DATA SECTION:
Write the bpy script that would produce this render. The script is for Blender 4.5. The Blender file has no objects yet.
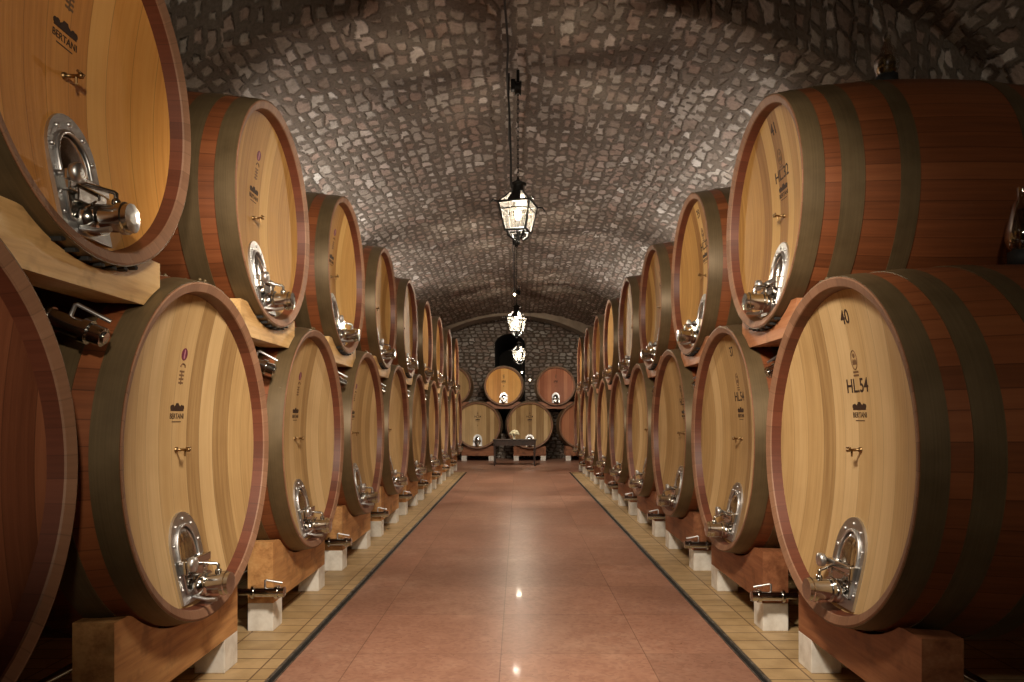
import bpy, bmesh, math, random
from mathutils import Vector, Matrix
random.seed(7)
S = bpy.context.scene
COL = S.collection
PI = math.pi

# ------------------------------------------------------------------ helpers
class MB:
    """collects shapes with material slots and links them as ONE mesh object"""
    def __init__(self):
        self.v = []; self.f = []; self.m = []; self.s = []
    def add(self, verts, faces, mat=0, smooth=False, M=None):
        o = len(self.v)
        for p in verts:
            p = Vector(p)
            self.v.append(M @ p if M else p)
        for f in faces:
            self.f.append([i + o for i in f]); self.m.append(mat); self.s.append(smooth)
    def box(self, c, d, mat=0, bev=0.0, M=None):
        bm = bmesh.new(); bmesh.ops.create_cube(bm, size=1)
        for v in bm.verts: v.co = Vector((v.co.x*d[0], v.co.y*d[1], v.co.z*d[2])) + Vector(c)
        if bev > 0:
            bmesh.ops.bevel(bm, geom=bm.edges[:], offset=bev, segments=2, affect='EDGES', profile=.5)
        self.bm(bm, mat, False, M)
    def bm(self, bm, mat=0, smooth=False, M=None):
        bm.verts.index_update()
        self.add([v.co.copy() for v in bm.verts], [[v.index for v in f.verts] for f in bm.faces], mat, smooth, M)
        bm.free()
    def sphere(self, c, r, mat=0, seg=16, ring=10, M=None):
        if not hasattr(r, '__len__'): r = (r, r, r)
        bm = bmesh.new(); bmesh.ops.create_uvsphere(bm, u_segments=seg, v_segments=ring, radius=1)
        for v in bm.verts: v.co = Vector((v.co.x*r[0]+c[0], v.co.y*r[1]+c[1], v.co.z*r[2]+c[2]))
        self.bm(bm, mat, True, M)
    def lathe(self, prof, axis='x', seg=48, mat=0, smooth=True, cap0=False, cap1=False, M=None, c=(0,0,0), mats=None):
        n = len(prof); V = []; F = []
        for (a, r) in prof:
            for k in range(seg):
                t = 2*PI*k/seg
                if axis == 'x': p = (a, r*math.sin(t), r*math.cos(t))
                elif axis == 'z': p = (r*math.cos(t), r*math.sin(t), a)
                else: p = (r*math.cos(t), a, r*math.sin(t))
                V.append((p[0]+c[0], p[1]+c[1], p[2]+c[2]))
        for i in range(n-1):
            for k in range(seg):
                k2 = (k+1) % seg
                F.append((i*seg+k, i*seg+k2, (i+1)*seg+k2, (i+1)*seg+k))
        if mats:
            for i in range(n-1):
                fs = F[i*seg:(i+1)*seg]
                # separate verts per band so shading stays crisp between bands
                o = len(self.v)
                for p in V[i*seg:(i+2)*seg]:
                    q = Vector(p); self.v.append(M @ q if M else q)
                for f in fs:
                    self.f.append([j - i*seg + o for j in f]); self.m.append(mats[i]); self.s.append(smooth)
        else:
            self.add(V, F, mat, smooth, M)
        if cap0: self.add(V[:seg], [list(range(seg))[::-1]], mat, False, M)
        if cap1: self.add(V[-seg:], [list(range(seg))], mat, False, M)
    def tube(self, pts, r, mat=0, seg=8, caps=True, M=None):
        pts = [Vector(p) for p in pts]; V = []; F = []
        n = len(pts); rr = r if hasattr(r, '__len__') else [r]*n
        t0 = (pts[1]-pts[0]).normalized()
        up = Vector((0,0,1)) if abs(t0.z) < .9 else Vector((1,0,0))
        a = t0.cross(up).normalized()
        for i, p in enumerate(pts):
            if i == 0: t = pts[1]-pts[0]
            elif i == n-1: t = pts[-1]-pts[-2]
            else: t = (pts[i+1]-p).normalized() + (p-pts[i-1]).normalized()
            t.normalize()
            a = (a - t*a.dot(t)).normalized(); b = t.cross(a)
            for k in range(seg):
                w = 2*PI*k/seg
                V.append(p + (a*math.cos(w) + b*math.sin(w))*rr[i])
        for i in range(n-1):
            for k in range(seg):
                k2 = (k+1) % seg
                F.append((i*seg+k, i*seg+k2, (i+1)*seg+k2, (i+1)*seg+k))
        self.add(V, F, mat, True, M)
        if caps:
            self.add(V[:seg], [list(range(seg))[::-1]], mat, False, M)
            self.add(V[-seg:], [list(range(seg))], mat, False, M)
    def prism(self, poly, x0, x1, mat=0, smooth=False, M=None, poly1=None):
        """polygon in (y,z) extruded along x"""
        n = len(poly); p1 = poly1 or poly
        V = [(x0, y, z) for y, z in poly] + [(x1, y, z) for y, z in p1]
        self.add(V, [list(range(n)), list(range(2*n-1, n-1, -1))], mat, False, M)
        self.add(V, [(k, n+k, n+(k+1) % n, (k+1) % n) for k in range(n)], mat, smooth, M)
    def build(self, name, mats, parent=None, loc=None):
        me = bpy.data.meshes.new(name)
        me.from_pydata([tuple(v) for v in self.v], [], self.f)
        if not isinstance(mats, (list, tuple)): mats = [mats]
        for m in mats: me.materials.append(m)
        me.polygons.foreach_set('material_index', self.m)
        me.polygons.foreach_set('use_smooth', self.s)
        bm = bmesh.new(); bm.from_mesh(me); bmesh.ops.recalc_face_normals(bm, faces=bm.faces); bm.to_mesh(me); bm.free()
        me.update()
        o = bpy.data.objects.new(name, me); COL.objects.link(o)
        if parent: o.parent = parent
        if loc: o.location = loc
        return o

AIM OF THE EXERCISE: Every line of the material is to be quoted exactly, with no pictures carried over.

FINISHED TASK:
Write the bpy script that would produce this render. The script is for Blender 4.5. The Blender file has no objects yet.
import bpy, bmesh, math, random
from mathutils import Vector, Matrix
random.seed(7)
S = bpy.context.scene
COL = S.collection
PI = math.pi

# ------------------------------------------------------------------ helpers
class MB:
    """collects shapes with material slots and links them as ONE mesh object"""
    def __init__(self):
        self.v = []; self.f = []; self.m = []; self.s = []
    def add(self, verts, faces, mat=0, smooth=False, M=None):
        o = len(self.v)
        for p in verts:
            p = Vector(p)
            self.v.append(M @ p if M else p)
        for f in faces:
            self.f.append([i + o for i in f]); self.m.append(mat); self.s.append(smooth)
    def box(self, c, d, mat=0, bev=0.0, M=None):
        bm = bmesh.new(); bmesh.ops.create_cube(bm, size=1)
        for v in bm.verts: v.co = Vector((v.co.x*d[0], v.co.y*d[1], v.co.z*d[2])) + Vector(c)
        if bev > 0:
            bmesh.ops.bevel(bm, geom=bm.edges[:], offset=bev, segments=2, affect='EDGES', profile=.5)
        self.bm(bm, mat, False, M)
    def bm(self, bm, mat=0, smooth=False, M=None):
        bm.verts.index_update()
        self.add([v.co.copy() for v in bm.verts], [[v.index for v in f.verts] for f in bm.faces], mat, smooth, M)
        bm.free()
    def sphere(self, c, r, mat=0, seg=16, ring=10, M=None):
        if not hasattr(r, '__len__'): r = (r, r, r)
        bm = bmesh.new(); bmesh.ops.create_uvsphere(bm, u_segments=seg, v_segments=ring, radius=1)
        for v in bm.verts: v.co = Vector((v.co.x*r[0]+c[0], v.co.y*r[1]+c[1], v.co.z*r[2]+c[2]))
        self.bm(bm, mat, True, M)
    def lathe(self, prof, axis='x', seg=48, mat=0, smooth=True, cap0=False, cap1=False, M=None, c=(0,0,0), mats=None):
        n = len(prof); V = []; F = []
        for (a, r) in prof:
            for k in range(seg):
                t = 2*PI*k/seg
                if axis == 'x': p = (a, r*math.sin(t), r*math.cos(t))
                elif axis == 'z': p = (r*math.cos(t), r*math.sin(t), a)
                else: p = (r*math.cos(t), a, r*math.sin(t))
                V.append((p[0]+c[0], p[1]+c[1], p[2]+c[2]))
        for i in range(n-1):
            for k in range(seg):
                k2 = (k+1) % seg
                F.append((i*seg+k, i*seg+k2, (i+1)*seg+k2, (i+1)*seg+k))
        if mats:
            for i in range(n-1):
                fs = F[i*seg:(i+1)*seg]
                # separate verts per band so shading stays crisp between bands
                o = len(self.v)
                for p in V[i*seg:(i+2)*seg]:
                    q = Vector(p); self.v.append(M @ q if M else q)
                for f in fs:
                    self.f.append([j - i*seg + o for j in f]); self.m.append(mats[i]); self.s.append(smooth)
        else:
            self.add(V, F, mat, smooth, M)
        if cap0: self.add(V[:seg], [list(range(seg))[::-1]], mat, False, M)
        if cap1: self.add(V[-seg:], [list(range(seg))], mat, False, M)
    def tube(self, pts, r, mat=0, seg=8, caps=True, M=None):
        pts = [Vector(p) for p in pts]; V = []; F = []
        n = len(pts); rr = r if hasattr(r, '__len__') else [r]*n
        t0 = (pts[1]-pts[0]).normalized()
        up = Vector((0,0,1)) if abs(t0.z) < .9 else Vector((1,0,0))
        a = t0.cross(up).normalized()
        for i, p in enumerate(pts):
            if i == 0: t = pts[1]-pts[0]
            elif i == n-1: t = pts[-1]-pts[-2]
            else: t = (pts[i+1]-p).normalized() + (p-pts[i-1]).normalized()
            t.normalize()
            a = (a - t*a.dot(t)).normalized(); b = t.cross(a)
            for k in range(seg):
                w = 2*PI*k/seg
                V.append(p + (a*math.cos(w) + b*math.sin(w))*rr[i])
        for i in range(n-1):
            for k in range(seg):
                k2 = (k+1) % seg
                F.append((i*seg+k, i*seg+k2, (i+1)*seg+k2, (i+1)*seg+k))
        self.add(V, F, mat, True, M)
        if caps:
            self.add(V[:seg], [list(range(seg))[::-1]], mat, False, M)
            self.add(V[-seg:], [list(range(seg))], mat, False, M)
    def prism(self, poly, x0, x1, mat=0, smooth=False, M=None, poly1=None):
        """polygon in (y,z) extruded along x"""
        n = len(poly); p1 = poly1 or poly
        V = [(x0, y, z) for y, z in poly] + [(x1, y, z) for y, z in p1]
        self.add(V, [list(range(n)), list(range(2*n-1, n-1, -1))], mat, False, M)
        self.add(V, [(k, n+k, n+(k+1) % n, (k+1) % n) for k in range(n)], mat, smooth, M)
    def build(self, name, mats, parent=None, loc=None):
        me = bpy.data.meshes.new(name)
        me.from_pydata([tuple(v) for v in self.v], [], self.f)
        if not isinstance(mats, (list, tuple)): mats = [mats]
        for m in mats: me.materials.append(m)
        me.polygons.foreach_set('material_index', self.m)
        me.polygons.foreach_set('use_smooth', self.s)
        bm = bmesh.new(); bm.from_mesh(me); bmesh.ops.recalc_face_normals(bm, faces=bm.faces); bm.to_mesh(me); bm.free()
        me.update()
        o = bpy.data.objects.new(name, me); COL.objects.link(o)
        if parent: o.parent = parent
        if loc: o.location = loc
        return o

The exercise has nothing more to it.